Are you sure you have disabled DC braking and instead enabled the braking resistor? I wouldn't expect the braking resistor to hold off until you get down to 3000rpm. It doesn't care what the speed is, only that the internal DC voltage is trying to exceed that threshold value and needs to be kept in check. That voltage surge is due to trying to decelerate the spindle rapidly and regenerating the energy back into the inverter. Which is why the decel time and threshold voltage are the only parameters that really matter here. If the braking resistor mode isn't enabled, the only thing limiting the voltage is the losses in the drive. On the other hand, 5kW should fairly rapidly burn off the RPMs.

If it's a proper braking resistor, the 5X factor should be fine as long as the "1kW" figure is a continuous rating. Ultimately the limit is the melting point of the resistance element inside the resistor. They are made of wire or foil so they have a decent thermal mass. Other, more common resistors use carbon film which can't withstand much energy before burning out.

[Phil Mayor]

Yeah, I turned the DC Breaking off by selecting the 'Stop Mode' (01_07) and Changed from 2 to 0, the only difference I can see here is when it gets to 3000rpm it stops as before but rather than stop dead it rotates freely around 5 times and just comes to a stop, whereas when the DC Breaking is selected it just stops and seems to lock in place for a second or so...

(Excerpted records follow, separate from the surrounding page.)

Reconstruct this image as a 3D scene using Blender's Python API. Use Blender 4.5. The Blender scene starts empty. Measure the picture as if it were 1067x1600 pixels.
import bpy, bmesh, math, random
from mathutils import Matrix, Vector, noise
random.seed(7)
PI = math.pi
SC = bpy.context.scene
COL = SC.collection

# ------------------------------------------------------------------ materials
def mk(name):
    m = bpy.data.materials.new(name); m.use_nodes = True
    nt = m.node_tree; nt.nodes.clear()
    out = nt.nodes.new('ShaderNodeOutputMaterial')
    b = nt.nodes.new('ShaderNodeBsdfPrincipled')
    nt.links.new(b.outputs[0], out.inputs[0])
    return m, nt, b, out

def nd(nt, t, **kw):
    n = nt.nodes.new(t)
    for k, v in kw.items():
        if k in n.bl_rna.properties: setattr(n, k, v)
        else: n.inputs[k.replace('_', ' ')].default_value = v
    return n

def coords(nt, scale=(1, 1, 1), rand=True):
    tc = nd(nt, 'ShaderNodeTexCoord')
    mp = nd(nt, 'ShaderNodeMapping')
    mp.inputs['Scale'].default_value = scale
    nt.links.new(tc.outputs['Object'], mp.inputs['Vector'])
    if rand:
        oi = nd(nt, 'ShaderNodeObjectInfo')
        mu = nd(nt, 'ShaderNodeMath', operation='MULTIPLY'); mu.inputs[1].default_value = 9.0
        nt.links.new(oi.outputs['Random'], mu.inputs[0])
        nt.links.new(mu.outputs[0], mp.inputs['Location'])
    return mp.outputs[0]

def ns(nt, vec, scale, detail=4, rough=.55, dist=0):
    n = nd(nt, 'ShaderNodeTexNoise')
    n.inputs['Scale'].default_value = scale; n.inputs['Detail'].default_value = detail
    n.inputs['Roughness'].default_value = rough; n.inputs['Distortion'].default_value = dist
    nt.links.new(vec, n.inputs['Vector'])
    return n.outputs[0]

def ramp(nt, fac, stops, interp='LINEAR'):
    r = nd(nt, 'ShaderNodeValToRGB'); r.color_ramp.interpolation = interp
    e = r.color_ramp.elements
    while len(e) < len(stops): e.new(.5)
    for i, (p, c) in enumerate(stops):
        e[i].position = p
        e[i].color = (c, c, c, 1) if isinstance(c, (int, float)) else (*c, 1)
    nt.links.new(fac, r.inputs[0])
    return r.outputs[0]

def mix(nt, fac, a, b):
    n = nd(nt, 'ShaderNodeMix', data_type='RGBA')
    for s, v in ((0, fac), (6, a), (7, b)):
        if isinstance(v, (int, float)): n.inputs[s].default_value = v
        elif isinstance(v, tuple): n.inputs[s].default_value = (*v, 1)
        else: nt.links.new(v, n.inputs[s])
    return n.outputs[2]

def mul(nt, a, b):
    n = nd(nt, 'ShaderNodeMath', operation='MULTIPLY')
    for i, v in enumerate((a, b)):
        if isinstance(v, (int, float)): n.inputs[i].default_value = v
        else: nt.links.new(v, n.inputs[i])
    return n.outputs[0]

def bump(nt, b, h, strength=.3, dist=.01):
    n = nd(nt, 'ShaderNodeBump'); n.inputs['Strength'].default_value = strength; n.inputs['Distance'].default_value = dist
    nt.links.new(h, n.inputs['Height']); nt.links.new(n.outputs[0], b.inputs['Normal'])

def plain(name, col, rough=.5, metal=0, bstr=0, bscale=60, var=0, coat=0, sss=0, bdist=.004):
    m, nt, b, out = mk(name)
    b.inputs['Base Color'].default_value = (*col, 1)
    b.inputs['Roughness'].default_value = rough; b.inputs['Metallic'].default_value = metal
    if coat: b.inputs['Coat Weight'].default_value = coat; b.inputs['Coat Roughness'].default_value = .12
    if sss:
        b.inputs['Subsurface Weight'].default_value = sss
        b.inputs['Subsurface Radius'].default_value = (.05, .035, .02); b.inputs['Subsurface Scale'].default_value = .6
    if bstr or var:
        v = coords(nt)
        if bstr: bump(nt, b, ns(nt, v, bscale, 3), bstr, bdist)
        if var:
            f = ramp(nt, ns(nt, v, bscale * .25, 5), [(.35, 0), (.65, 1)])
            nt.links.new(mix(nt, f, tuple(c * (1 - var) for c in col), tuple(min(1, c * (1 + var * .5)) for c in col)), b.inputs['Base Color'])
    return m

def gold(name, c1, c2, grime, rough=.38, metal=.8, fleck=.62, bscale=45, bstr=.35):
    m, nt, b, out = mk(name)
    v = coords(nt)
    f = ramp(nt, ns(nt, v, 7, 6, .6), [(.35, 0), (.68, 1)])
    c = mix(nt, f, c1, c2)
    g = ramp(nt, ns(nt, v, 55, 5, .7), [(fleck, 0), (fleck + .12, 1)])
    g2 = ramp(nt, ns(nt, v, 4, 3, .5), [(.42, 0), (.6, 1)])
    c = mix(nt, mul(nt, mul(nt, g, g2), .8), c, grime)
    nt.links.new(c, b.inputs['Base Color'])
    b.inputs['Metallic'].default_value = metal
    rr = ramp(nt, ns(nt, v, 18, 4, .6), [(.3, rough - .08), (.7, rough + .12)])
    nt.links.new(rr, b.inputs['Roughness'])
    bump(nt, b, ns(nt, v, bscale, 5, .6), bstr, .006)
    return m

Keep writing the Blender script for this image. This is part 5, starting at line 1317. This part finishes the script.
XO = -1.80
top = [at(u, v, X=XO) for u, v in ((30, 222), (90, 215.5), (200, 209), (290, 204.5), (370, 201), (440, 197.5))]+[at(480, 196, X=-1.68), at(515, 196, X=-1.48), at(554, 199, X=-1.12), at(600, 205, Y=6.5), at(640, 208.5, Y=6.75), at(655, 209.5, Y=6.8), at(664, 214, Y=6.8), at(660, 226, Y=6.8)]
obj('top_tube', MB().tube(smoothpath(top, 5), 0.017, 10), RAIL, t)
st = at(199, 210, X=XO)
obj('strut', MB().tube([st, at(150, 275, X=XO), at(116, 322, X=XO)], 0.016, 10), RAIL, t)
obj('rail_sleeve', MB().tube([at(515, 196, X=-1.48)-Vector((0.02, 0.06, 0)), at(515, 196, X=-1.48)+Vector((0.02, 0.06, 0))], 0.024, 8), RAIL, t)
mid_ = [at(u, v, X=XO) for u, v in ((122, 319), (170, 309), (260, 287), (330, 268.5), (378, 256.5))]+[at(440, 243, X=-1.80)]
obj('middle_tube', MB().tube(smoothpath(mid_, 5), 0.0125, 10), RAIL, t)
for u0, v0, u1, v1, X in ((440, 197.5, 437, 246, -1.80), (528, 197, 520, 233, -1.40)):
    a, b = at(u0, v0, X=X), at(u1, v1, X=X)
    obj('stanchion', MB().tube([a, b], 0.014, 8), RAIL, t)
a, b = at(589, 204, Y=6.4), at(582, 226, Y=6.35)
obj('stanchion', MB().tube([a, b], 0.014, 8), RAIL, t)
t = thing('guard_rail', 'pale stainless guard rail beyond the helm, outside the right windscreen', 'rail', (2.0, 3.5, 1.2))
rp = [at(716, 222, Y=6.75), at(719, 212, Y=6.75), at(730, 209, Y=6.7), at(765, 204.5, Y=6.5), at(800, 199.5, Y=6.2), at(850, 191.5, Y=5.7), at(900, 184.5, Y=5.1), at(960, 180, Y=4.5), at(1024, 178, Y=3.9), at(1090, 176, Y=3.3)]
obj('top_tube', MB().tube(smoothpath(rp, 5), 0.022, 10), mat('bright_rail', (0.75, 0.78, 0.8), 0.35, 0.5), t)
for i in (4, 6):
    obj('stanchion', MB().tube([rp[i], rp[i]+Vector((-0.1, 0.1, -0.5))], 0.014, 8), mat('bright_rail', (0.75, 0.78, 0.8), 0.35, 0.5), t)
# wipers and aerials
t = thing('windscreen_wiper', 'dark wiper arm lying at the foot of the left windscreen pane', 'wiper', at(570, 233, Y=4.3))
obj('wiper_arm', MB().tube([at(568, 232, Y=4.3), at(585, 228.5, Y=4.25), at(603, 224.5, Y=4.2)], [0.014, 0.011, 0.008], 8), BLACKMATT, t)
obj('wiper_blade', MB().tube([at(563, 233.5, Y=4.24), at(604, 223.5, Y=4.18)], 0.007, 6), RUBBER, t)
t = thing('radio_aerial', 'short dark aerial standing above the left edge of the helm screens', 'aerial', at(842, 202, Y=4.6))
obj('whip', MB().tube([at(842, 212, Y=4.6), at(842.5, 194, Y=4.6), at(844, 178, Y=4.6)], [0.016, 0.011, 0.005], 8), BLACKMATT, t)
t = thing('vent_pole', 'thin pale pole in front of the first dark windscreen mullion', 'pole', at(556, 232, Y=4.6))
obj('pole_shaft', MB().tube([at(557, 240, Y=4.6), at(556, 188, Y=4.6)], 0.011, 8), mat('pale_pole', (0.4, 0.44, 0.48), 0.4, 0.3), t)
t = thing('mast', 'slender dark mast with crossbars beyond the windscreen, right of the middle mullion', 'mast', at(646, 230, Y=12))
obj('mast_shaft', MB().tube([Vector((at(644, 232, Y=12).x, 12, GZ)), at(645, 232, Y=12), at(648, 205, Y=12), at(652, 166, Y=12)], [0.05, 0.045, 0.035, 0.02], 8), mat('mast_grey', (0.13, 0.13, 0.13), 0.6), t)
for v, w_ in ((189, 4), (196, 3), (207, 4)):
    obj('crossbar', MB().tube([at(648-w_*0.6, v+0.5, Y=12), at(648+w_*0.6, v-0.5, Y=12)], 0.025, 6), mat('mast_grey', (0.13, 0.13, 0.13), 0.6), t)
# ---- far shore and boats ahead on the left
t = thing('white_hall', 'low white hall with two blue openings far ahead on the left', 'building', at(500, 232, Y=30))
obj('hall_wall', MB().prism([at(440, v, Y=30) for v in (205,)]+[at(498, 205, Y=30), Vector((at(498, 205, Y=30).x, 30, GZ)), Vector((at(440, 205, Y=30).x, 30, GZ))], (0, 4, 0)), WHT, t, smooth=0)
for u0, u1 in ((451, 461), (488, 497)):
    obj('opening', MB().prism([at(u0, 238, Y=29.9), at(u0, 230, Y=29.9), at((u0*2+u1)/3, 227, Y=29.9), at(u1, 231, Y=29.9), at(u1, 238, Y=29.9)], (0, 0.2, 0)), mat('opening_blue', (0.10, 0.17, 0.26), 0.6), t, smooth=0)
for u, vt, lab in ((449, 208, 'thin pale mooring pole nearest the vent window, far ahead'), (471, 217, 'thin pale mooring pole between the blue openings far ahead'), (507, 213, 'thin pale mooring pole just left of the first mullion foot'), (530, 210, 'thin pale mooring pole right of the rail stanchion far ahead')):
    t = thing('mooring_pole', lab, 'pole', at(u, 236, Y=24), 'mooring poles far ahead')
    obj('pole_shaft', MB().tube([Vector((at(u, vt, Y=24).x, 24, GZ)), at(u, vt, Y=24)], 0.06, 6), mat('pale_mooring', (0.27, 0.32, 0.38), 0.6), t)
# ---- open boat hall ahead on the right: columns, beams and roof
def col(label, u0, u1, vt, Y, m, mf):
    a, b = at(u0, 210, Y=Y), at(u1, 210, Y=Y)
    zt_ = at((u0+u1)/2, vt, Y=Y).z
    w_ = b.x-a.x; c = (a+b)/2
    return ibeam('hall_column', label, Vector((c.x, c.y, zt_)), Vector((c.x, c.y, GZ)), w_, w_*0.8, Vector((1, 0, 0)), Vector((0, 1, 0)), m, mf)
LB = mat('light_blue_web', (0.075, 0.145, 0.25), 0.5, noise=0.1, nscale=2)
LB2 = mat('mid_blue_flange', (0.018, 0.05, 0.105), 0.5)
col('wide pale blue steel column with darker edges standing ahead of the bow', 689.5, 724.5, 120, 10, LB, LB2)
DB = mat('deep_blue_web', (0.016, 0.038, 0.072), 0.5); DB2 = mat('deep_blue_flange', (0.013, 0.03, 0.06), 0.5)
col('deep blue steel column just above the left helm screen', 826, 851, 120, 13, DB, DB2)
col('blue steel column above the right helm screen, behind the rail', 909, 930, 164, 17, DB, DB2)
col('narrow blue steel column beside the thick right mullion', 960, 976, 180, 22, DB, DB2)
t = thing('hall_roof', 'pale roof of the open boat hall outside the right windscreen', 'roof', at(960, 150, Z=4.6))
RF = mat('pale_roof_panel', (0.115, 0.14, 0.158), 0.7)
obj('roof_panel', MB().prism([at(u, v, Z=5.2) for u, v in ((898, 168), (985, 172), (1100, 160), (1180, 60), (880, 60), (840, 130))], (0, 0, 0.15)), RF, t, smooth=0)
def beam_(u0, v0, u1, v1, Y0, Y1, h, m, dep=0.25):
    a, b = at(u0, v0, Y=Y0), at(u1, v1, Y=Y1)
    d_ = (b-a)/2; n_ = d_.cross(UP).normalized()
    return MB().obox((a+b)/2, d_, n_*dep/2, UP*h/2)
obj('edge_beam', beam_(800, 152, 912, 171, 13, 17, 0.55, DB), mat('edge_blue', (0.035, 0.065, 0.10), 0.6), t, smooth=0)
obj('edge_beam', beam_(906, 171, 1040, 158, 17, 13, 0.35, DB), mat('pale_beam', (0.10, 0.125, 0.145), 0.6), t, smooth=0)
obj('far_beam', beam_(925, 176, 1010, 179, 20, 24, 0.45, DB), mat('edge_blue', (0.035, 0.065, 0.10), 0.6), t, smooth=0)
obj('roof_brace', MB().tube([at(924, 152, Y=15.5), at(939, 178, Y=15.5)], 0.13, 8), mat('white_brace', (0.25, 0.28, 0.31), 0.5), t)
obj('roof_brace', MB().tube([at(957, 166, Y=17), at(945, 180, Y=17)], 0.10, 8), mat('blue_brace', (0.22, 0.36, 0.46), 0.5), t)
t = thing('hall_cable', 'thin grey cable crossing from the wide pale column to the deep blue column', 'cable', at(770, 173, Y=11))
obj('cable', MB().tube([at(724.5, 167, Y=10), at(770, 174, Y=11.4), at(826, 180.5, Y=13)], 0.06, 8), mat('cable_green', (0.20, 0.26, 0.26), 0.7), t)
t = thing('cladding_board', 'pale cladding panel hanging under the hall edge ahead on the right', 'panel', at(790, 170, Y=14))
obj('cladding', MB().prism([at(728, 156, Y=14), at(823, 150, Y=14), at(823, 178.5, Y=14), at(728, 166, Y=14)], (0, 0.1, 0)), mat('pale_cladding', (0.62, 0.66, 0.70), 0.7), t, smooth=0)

I'm not sure if it's a proper breaking Resistor, I've never owned one before so I have nothing to compare it with, it had good reviews and was around £50.00 which was mid-range....

I've attached 2 videos one with DC Breaking and one without...


https://youtube.com/shorts/_icOR_oH6J0?feature=share

https://youtube.com/shorts/789Yqw6VrgQ?feature=share



Quick update

The Chinglish has confused me again here it's contradicting itself, I've just found a diagram that says the Break Resistor should be connected to DC+ and Db as far as I can see I don't have a Db terminal..??



Also, found the ohms rating for this VFD (11kW) should be 50ohms I have a 60ohms Resistor... is this a possible issue that could be affecting the breaking time...???